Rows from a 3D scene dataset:
┏━━

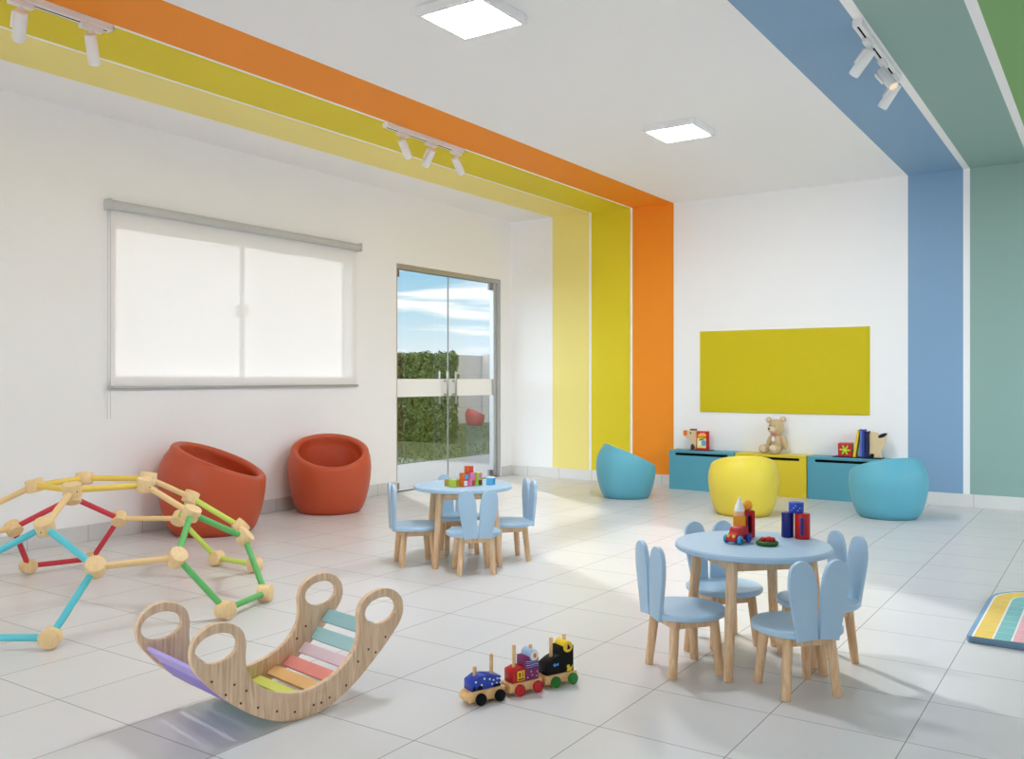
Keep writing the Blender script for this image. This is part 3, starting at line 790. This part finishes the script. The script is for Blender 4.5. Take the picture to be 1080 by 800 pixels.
# ------------------------------------------------------------------ stacking train
def train():
    ang = math.atan2(.924, .3825)          # local +X runs from the engine to the last wagon
    base = Vector((-1.862, 2.573, 0)); u = Vector((.3825, .924, 0)); n_in = Vector((-.924, .3825, 0))
    W = .036
    def car(s0, wheelmat, label, engine=False, dyw=.0, trailer=True):
        o = base+u*s0+n_in*(W+.004)
        c = empty('toy_train_car', o, ang, label, 'toy train', 'wooden stacking train')
        # local x along train, local -Y is the near side
        L0, L1 = -.043, .128-.043+.04
        if engine: prof = [(-.040, .012), (.104, .012), (.106, .014), (.106, .048), (.104, .050), (-.024, .050), (-.036, .047), (-.045, .041), (-.050, .033), (-.051, .026), (-.049, .019), (-.045, .014)]
        else: prof = rrect(-.040, .104, .013, .046, .004)
        bm = plate([prof], 2*(W-.004), .003); bmesh.ops.transform(bm, matrix=Matrix.Translation((0, -(W-.004), 0)), verts=bm.verts[:])
        obj('platform', bm, M['trainwood'], c, True)
        if trailer:
            bm = bmesh.new(); box(bm, .104, .120, -.007, .007, .020, .032, .001); obj('coupling', bm, M['trainwood'], c, True)
        for x in (0., .080):
            for sy in (-1, 1):
                bm = bmesh.new(); cyl(bm, (x, sy*(W-.004), .021), (x, sy*(W+.008), .021), .021, n=28, bev=.002)
                obj('wheel', bm, wheelmat, c, True)
        return c
    def body(c, prof, mat, z0, nm='block', w=.028):
        bm = plate([[(x, z+z0) for x, z in prof]], 2*w, .0015); bmesh.ops.transform(bm, matrix=Matrix.Translation((0, -w, 0)), verts=bm.verts[:])
        return obj(nm, bm, mat, c)
    def peg(c, x, z0, z1):
        bm = bmesh.new(); cyl(bm, (x, 0, z0), (x, 0, z1), .0068, n=16, bev=.0015); obj('peg', bm, M['trainwood'], c, True)
    def dot(par, x, z, r, mat, w=.028, nm='dot', lp=None):
        bm = plate([lp or ellipse(x, z, r, r, 12)], .0012); return obj(nm, bm, mat, par, loc=(0, -w-.0010, 0))
    # engine, blue
    c = car(0., M['toy_black'], 'front wagon of the wooden train, blue blocks and black wheels', True)
    b1 = body(c, [(-.032, 0), (.028, 0), (.028, .047), (.0, .050), (-.032, .034)], M['toy_blue'], .0505, 'front_block')
    b2 = body(c, [(.0285, .0), (.090, .0), (.090, .036), (.075, .040), (.0285, .048)], M['toy_blue'], .0505, 'rear_block')
    for x, z in ((-.016, .082), (.008, .068), (.02, .088)): dot(b1, x, z, .0035, M['toy_white'])
    for x, z in ((.042, .083), (.058, .077), (.074, .080), (.052, .064), (.072, .064), (.086, .078), (.087, .063)): dot(b2, x, z, .0035, M['toy_white'])
    dot(b1, 0, 0, 0, M['toy_black'], .028, 'arch', [(-.028, .0515), (-.016, .0515), (-.017, .064), (-.022, .069), (-.027, .064)])
    dot(b1, 0, 0, 0, M['toy_black'], .028, 'arch', [(-.012, .0515), (.014, .0515), (.010, .064), (.002, .068), (-.008, .062)])
    dot(b2, 0, 0, 0, M['toy_black'], .028, 'arch', [(.056, .0515), (.086, .0515), (.085, .060), (.07, .064), (.058, .058)])
    peg(c, -.004, .06, .128); peg(c, .066, .06, .162)
    # middle wagon, red
    c = car(.1665, M['toy_red'], 'middle wagon of the wooden train, red blocks and red wheels')
    b1 = body(c, [(-.026, 0), (.028, 0), (.028, .052), (.004, .054), (-.026, .045)], M['toy_red'], .0465, 'front_block')
    b2 = body(c, [(.0285, 0), (.089, 0), (.089, .084), (.08, .086), (.0285, .086)], M['toy_purple'], .0465, 'rear_block')
    sg = dot(b1, 0, 0, 0, M['toy_yellow'], .028, 'number_plate', [(-.006, .053), (.026, .053), (.026, .088), (-.006, .088)])
    dot(sg, 0, 0, 0, M['toy_black'], .0, 'mark', ellipse(.004, .077, .0035, .005, 10)).location = (0, -.001, 0)
    dot(sg, 0, 0, 0, M['toy_black'], .0, 'mark', [(.002, .064), (.006, .064), (.006, .073), (.002, .073)]).location = (0, -.001, 0)
    dot(sg, 0, 0, 0, M['orange'], .0, 'mark', [(.013, .064), (.021, .064), (.021, .083), (.013, .083)]).location = (0, -.001, 0)
    dot(sg, 0, 0, 0, M['toy_black'], .0, 'mark', [(-.003, .056), (.023, .056), (.023, .060), (-.003, .060)]).location = (0, -.001, 0)
    for q in range(4):
        dot(b2, 0, 0, 0, M['toy_paleblue'] if q % 2 else M['toy_cyan'], .028, 'wave_stripe', [(.032, .095+q*.007), (.05, .092+q*.007), (.075, .096+q*.007), (.0875, .093+q*.007), (.0875, .0955+q*.007), (.075, .0985+q*.007), (.05, .0945+q*.007), (.032, .0975+q*.007)])
    for x, z in ((.04, .058), (.06, .064), (.08, .058), (.055, .078), (.083, .074)): dot(b2, x, z, .0035, M['pink'])
    bm = bmesh.new(); cyl(bm, (.068, -.030, .135), (.068, .030, .135), .020, n=28, bev=.002); rf = obj('roof_roll', bm, M['toy_paleblue'], c, True)
    dot(rf, 0, 0, 0, M['toy_white'], .031, 'roll_face', ellipse(.068, .135, .0175, .0175, 20))
    dot(rf, 0, 0, 0, M['orange'], .032, 'roll_mark', ellipse(.069, .135, .006, .009, 14))
    peg(c, -.002, .06, .178); peg(c, .072, .13, .168)
    # last wagon, black
    c = car(.3275, M['toy_green'], 'last wagon of the wooden train, black blocks and green wheels', trailer=False)
    b1 = body(c, [(-.034, .0), (-.028, -.001), (.030, -.001), (.030, .068), (.02, .066), (-.004, .058), (-.034, .042)], M['toy_black'], .0475, 'front_block')
    b2 = body(c, [(.0305, 0), (.090, 0), (.090, .096), (.082, .099), (.0305, .099)], M['toy_black'], .0465, 'rear_block')
    fs = dot(b1, 0, 0, 0, M['toy_cyan'], .028, 'fish_mark', smooth_loop([(-.006, .082), (.002, .088), (.010, .084), (.019, .088), (.018, .077), (.010, .080), (.002, .076)], 3))
    dk = dot(b2, 0, 0, 0, M['toy_yellow'], .028, 'duck_mark', smooth_loop([(.058, .050), (.080, .050), (.084, .060), (.088, .070), (.080, .064), (.074, .062), (.070, .072), (.060, .072), (.058, .064), (.062, .060)], 3))
    bm = bmesh.new(); cyl(bm, (.062, -.032, .142), (.062, .032, .142), .021, n=28, bev=.002); rf = obj('roof_roll', bm, M['toy_yellow'], c, True)
    dot(rf, 0, 0, 0, M['lettergold'], .0325, 'roll_face', ellipse(.062, .142, .0175, .0175, 20))
    dot(rf, 0, 0, 0, M['toy_black'], .0335, 'duck_mark', smooth_loop([(.055, .134), (.067, .134), (.070, .143), (.064, .144), (.062, .152), (.057, .150), (.058, .142)], 3))
    peg(c, .004, .06, .178); peg(c, .066, .14, .182)
train()

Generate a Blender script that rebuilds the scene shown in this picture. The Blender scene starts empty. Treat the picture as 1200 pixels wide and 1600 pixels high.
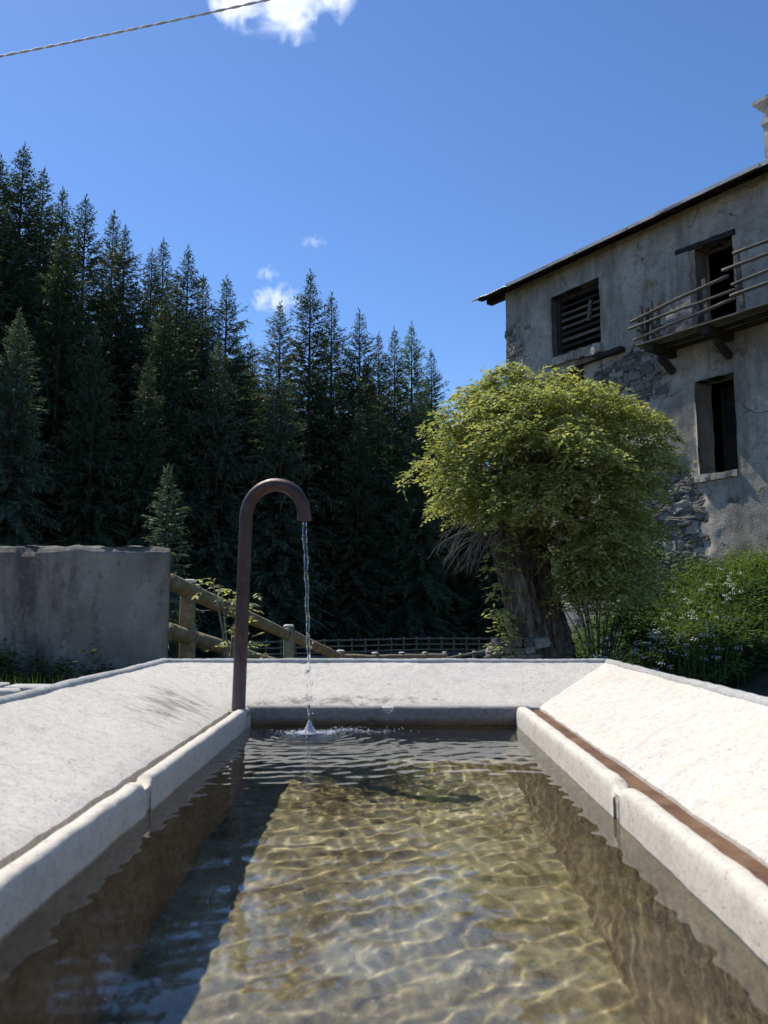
import bpy, bmesh, math, random
import numpy as np
from mathutils import Vector, Matrix, noise as mnoise

# ------------------------------------------------------------------ camera, sky, sun, exposure
S = bpy.context.scene
COL = S.collection
CZ = 0.62                                   # eye height above the yard
cam = bpy.data.cameras.new('camera')
cam_o = bpy.data.objects.new('camera', cam)
COL.objects.link(cam_o)
cam_o.location = (0, 0, CZ)
PITCH, YAW = math.atan(147 / 1248), math.atan(10 / 1248)
cam_o.rotation_euler = (math.pi / 2 + PITCH, 0, YAW)
cam.sensor_fit = 'VERTICAL'
cam.sensor_height = 36.0
cam.lens = 36.0 * 1248 / 1600
cam.clip_start, cam.clip_end = 0.02, 9000
cam.dof.use_dof = True
cam.dof.focus_distance = 6.0
cam.dof.aperture_fstop = 8.5
S.camera = cam_o

SUN_AZ, SUN_EL = math.radians(44), math.radians(54)      # azimuth counted to the left of +Y
SUN_DIR = Vector((-math.sin(SUN_AZ) * math.cos(SUN_EL), math.cos(SUN_AZ) * math.cos(SUN_EL), math.sin(SUN_EL)))
W = bpy.data.worlds.new('World')
S.world = W
W.use_nodes = True
wn = W.node_tree
wn.nodes.clear()
sky = wn.nodes.new('ShaderNodeTexSky')
sky.sky_type = 'NISHITA'
sky.sun_disc = False
sky.sun_elevation = SUN_EL
sky.sun_rotation = -SUN_AZ
sky.altitude = 1500
sky.air_density = 1.0
sky.dust_density = 0.3
sky.ozone_density = 3.5
bg = wn.nodes.new('ShaderNodeBackground')
bg.inputs['Strength'].default_value = 0.125
wo = wn.nodes.new('ShaderNodeOutputWorld')
hs = wn.nodes.new('ShaderNodeHueSaturation')
hs.inputs['Saturation'].default_value = 1.14
hs.inputs['Hue'].default_value = .505
wn.links.new(sky.outputs[0], hs.inputs['Color'])
wn.links.new(hs.outputs[0], bg.inputs['Color'])
wn.links.new(bg.outputs[0], wo.inputs['Surface'])

sun = bpy.data.lights.new('sun', 'SUN')
sun.energy = 4.5
sun.angle = math.radians(0.5)
sun.color = (1.0, 0.94, 0.84)
sun_o = bpy.data.objects.new('sun', sun)
COL.objects.link(sun_o)
sun_o.location = SUN_DIR * 60
sun_o.rotation_euler = SUN_DIR.to_track_quat('Z', 'Y').to_euler()
sun.cycles.is_caustics_light = True

S.view_settings.view_transform = 'Standard'
S.view_settings.look = 'None'
S.view_settings.exposure = 0.5
S.view_settings.gamma = 1.0
S.view_settings.use_curve_mapping = False
S.cycles.use_denoising = True
S.cycles.max_bounces = 8
S.cycles.diffuse_bounces = 3
S.cycles.glossy_bounces = 3
S.cycles.transmission_bounces = 6
S.cycles.transparent_max_bounces = 12
S.cycles.volume_bounces = 4
S.cycles.caustics_reflective = False
S.cycles.caustics_refractive = True
S.cycles.sample_clamp_indirect = 6.0

# ------------------------------------------------------------------ helpers
rng = random.Random(7)
nrg = np.random.default_rng(11)


def ss(a, b, t):
    t = min(1.0, max(0.0, (t - a) / (b - a)))
    return t * t * (3 - 2 * t)


def tag(o, label=None, cat=None, group=None, kind=None):
    if label: o['label'] = label
    if cat: o['category'] = cat
    if group: o['group'] = group
    if kind: o['kind'] = kind
    return o


def empty(name, loc=(0, 0, 0), rz=0.0, parent=None):
    o = bpy.data.objects.new(name, None)
    o.empty_display_size = 0.2
    o.location = loc
    o.rotation_euler = (0, 0, rz)
    o.parent = parent
    COL.objects.link(o)
    return o


def link(name, me, parent=None, mat=None, smooth=None):
    if mat is not None and not me.materials:
        me.materials.append(mat)
    if smooth is not None:
        me.polygons.foreach_set('use_smooth', [smooth] * len(me.polygons))
    o = bpy.data.objects.new(name, me)
    o.parent = parent
    COL.objects.link(o)
    return o


def pymesh(name, verts, faces, mat=None, smooth=False):
    me = bpy.data.meshes.new(name)
    me.from_pydata([tuple(v) for v in verts], [], faces)
    if mat is not None:
        me.materials.append(mat)
    me.polygons.foreach_set('use_smooth', [smooth] * len(me.polygons))
    me.update()
    return me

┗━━

Nothing but the lines from the one containing "Generate a Blender" through the one containing "from mathutils import" should appear in your copy, exactly as written and without pictures.

_Expected output:_
Generate a Blender script that rebuilds the scene shown in this picture. The Blender scene starts empty. Treat the picture as 1200 pixels wide and 1600 pixels high.
import bpy, bmesh, math, random
import numpy as np
from mathutils import Vector, Matrix, noise as mnoise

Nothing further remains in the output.